I hope that of all the places you could be reading this column, it’s not in a car as you evacuate. Not a week and a half after Gustav. Not after that snail-pace evacuation and return. Not after the power outages and curfews, and certainly not after the mental weight that comes with it all.
We just don’t need Hurricane Ike so soon. We all need to recharge.
But even as Ike sidesteps more and more west with each updated model, my main concern is that after Gustav -and New Orleans Mayor Ray Nagin shouting the apocalypse as if on a soapbox- people will forget how necessary evacuating is in a city that is still three years away from catastrophic storm protection. Evacuating is a hassle.
It’s slow and expensive, but it’s also necessary when you’re facing the prospect of a lethal storm that can shut services down for weeks on end and endanger your life. For residents of southeastern Louisiana, evacuating for Gustav should have been a no-brainer.
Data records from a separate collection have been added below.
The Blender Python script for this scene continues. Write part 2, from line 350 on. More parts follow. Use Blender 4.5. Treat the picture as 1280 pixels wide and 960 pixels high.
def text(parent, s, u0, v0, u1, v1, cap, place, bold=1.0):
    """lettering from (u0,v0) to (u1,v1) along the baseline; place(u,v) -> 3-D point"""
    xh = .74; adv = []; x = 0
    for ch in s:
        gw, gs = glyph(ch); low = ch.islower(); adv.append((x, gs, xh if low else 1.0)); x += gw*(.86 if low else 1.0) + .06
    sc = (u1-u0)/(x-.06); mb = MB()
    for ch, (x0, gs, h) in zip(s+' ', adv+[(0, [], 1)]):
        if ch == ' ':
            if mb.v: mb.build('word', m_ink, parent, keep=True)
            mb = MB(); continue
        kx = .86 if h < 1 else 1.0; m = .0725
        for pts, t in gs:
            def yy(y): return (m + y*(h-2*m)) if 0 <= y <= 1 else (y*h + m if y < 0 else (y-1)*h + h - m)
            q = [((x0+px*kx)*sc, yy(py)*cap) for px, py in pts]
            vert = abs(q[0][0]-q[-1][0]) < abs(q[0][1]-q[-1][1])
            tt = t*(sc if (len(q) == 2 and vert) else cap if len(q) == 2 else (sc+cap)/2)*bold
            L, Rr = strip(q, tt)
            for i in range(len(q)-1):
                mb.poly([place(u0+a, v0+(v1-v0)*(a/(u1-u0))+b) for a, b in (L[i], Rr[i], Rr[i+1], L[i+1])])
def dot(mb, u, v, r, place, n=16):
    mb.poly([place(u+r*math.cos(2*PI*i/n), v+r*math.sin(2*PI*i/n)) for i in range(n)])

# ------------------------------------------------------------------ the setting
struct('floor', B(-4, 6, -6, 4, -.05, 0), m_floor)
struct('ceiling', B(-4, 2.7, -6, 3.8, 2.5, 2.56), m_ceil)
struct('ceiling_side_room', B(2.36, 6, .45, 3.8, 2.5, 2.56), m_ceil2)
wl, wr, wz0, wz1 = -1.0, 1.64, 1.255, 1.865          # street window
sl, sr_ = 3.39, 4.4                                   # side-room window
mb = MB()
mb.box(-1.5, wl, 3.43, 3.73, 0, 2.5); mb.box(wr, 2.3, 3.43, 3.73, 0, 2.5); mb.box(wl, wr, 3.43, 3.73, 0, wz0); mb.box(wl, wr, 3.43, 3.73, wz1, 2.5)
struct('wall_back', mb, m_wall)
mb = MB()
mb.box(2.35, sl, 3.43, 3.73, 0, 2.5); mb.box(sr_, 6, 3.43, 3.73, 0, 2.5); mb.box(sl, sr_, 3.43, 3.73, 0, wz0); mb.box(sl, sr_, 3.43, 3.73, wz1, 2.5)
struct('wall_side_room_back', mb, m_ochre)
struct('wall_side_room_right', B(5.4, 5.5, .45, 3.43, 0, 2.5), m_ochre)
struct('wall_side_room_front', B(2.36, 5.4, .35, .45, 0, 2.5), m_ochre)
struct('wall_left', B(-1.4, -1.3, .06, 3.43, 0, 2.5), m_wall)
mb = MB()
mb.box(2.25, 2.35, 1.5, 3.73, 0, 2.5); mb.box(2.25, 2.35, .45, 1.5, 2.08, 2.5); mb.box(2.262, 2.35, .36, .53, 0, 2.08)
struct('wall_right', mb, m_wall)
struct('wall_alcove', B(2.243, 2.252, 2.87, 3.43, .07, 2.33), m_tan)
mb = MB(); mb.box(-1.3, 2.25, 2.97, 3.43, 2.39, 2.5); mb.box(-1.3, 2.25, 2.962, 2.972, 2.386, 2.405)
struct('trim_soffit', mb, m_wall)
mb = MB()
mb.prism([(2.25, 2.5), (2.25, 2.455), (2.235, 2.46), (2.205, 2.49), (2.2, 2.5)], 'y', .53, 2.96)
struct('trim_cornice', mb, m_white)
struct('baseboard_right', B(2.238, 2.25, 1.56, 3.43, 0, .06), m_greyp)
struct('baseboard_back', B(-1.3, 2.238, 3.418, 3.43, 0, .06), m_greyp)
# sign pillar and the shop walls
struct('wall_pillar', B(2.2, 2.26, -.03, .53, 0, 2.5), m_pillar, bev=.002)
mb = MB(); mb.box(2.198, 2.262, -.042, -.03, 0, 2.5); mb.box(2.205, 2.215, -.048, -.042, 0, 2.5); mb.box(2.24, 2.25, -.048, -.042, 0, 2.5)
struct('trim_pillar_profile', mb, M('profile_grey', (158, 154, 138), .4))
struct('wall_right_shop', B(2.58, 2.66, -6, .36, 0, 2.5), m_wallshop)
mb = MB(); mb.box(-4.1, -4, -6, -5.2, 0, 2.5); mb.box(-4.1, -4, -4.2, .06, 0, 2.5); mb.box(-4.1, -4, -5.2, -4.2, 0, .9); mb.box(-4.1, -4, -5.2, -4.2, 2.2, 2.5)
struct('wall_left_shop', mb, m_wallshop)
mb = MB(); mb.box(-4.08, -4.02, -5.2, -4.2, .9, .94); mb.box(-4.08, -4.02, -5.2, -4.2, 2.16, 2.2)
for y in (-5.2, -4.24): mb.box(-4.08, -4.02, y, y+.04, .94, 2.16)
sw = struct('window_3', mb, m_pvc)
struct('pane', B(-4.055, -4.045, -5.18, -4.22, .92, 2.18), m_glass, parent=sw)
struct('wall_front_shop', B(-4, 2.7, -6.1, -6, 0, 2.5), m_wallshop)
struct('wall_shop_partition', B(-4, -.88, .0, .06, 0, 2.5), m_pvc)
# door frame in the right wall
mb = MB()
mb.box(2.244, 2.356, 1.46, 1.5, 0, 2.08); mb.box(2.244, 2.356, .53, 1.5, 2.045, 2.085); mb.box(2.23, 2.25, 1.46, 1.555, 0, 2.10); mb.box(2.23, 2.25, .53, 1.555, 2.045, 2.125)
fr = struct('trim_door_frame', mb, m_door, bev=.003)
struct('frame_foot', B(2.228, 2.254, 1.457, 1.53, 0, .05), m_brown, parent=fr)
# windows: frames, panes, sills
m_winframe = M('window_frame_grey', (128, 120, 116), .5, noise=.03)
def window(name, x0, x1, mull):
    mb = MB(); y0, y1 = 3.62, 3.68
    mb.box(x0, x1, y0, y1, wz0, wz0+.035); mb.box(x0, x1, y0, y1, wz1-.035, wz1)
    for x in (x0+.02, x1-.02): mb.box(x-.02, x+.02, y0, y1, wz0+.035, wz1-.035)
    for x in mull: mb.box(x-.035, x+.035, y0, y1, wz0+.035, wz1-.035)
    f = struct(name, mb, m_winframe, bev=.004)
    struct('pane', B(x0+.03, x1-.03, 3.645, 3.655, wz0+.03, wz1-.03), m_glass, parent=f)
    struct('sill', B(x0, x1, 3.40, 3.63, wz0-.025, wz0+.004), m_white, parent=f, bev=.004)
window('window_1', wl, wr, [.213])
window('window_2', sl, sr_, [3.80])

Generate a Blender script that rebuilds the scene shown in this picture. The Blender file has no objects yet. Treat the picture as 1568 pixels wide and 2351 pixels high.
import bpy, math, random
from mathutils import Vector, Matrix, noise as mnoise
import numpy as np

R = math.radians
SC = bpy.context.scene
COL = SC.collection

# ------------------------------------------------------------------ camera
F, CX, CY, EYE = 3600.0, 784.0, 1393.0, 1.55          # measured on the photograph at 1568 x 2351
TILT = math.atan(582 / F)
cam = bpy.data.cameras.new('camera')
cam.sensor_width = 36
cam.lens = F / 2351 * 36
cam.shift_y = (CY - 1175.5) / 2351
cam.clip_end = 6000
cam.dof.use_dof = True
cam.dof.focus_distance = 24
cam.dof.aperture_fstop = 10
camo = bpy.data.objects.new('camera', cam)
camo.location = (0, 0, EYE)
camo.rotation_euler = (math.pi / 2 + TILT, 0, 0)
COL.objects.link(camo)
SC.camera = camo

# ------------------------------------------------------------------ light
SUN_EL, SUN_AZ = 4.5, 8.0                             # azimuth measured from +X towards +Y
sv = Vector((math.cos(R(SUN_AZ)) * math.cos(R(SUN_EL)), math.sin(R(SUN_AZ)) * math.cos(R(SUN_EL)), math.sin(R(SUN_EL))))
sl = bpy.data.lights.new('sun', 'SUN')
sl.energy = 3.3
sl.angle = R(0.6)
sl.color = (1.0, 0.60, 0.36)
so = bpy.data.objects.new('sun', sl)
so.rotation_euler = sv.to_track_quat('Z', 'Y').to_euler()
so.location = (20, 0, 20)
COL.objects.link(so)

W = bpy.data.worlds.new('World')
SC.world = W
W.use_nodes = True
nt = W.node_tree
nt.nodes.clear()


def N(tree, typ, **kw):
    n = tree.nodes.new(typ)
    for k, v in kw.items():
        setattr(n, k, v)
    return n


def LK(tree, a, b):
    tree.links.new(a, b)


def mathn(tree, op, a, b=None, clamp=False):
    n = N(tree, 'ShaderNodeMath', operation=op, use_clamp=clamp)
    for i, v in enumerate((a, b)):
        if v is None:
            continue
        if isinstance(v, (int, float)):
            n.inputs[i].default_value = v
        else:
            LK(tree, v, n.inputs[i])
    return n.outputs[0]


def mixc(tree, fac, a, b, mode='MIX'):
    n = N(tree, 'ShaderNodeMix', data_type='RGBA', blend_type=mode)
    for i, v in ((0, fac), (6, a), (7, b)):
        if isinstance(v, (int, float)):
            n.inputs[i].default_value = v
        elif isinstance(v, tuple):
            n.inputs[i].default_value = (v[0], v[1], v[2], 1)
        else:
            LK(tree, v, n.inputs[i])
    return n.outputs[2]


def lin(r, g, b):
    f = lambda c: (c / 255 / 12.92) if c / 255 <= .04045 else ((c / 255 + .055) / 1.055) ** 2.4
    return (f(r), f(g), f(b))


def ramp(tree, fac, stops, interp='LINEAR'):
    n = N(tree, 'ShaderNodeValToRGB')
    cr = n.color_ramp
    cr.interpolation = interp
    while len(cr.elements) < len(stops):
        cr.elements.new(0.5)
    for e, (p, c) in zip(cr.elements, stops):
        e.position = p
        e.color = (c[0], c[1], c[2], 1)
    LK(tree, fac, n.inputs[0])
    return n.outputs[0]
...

The city was on the northeast side of the storm, which is the most dangerous position to be. Two days before landfall the storm reached 150 mph, a flurry of wind that Nagin said not a building in the city was rated high enough to stand.
But some stayed, and, in hindsight, they seem to have made the right move.
Now most are seeing the clean streets and working lights after returning from Gustav and are saying they’ll never evacuate again. That’s a mistake.
They’re forgetting that power in most of New Orleans was out for months following Katrina. They’re forgetting the mountain of debris in Lakeview and that poignant smell of rotting food, which lingered weeks after landfall. The damages were so extensive that it was an accomplishment to step foot in the city a month after the storm.
What they’re forgetting was just how devastating a storm of Gustav’s caliber could have been.
With Ike, who knows? Chances are it’ll move west and give us some tropical storm winds. But if it does come, and if it does look like it’ll hit us as a strong category three or four, it’s imperative you get out. Otherwise, while you may survive and be fine, you should be prepared to have to pull a “Waterworld” and turn urine into drinking water. It’s not going to be a fun place to be.
Judging by the models, chances are you’ll be reading this column as you sit in your dormitory room or as you idly watch the clock tick until the end of class. If that’s the case, feel relieved.
But if you’re on your way out in a cramped car with a yelping dog and fierce Ike on your back, you should feel relieved. You made the right decision.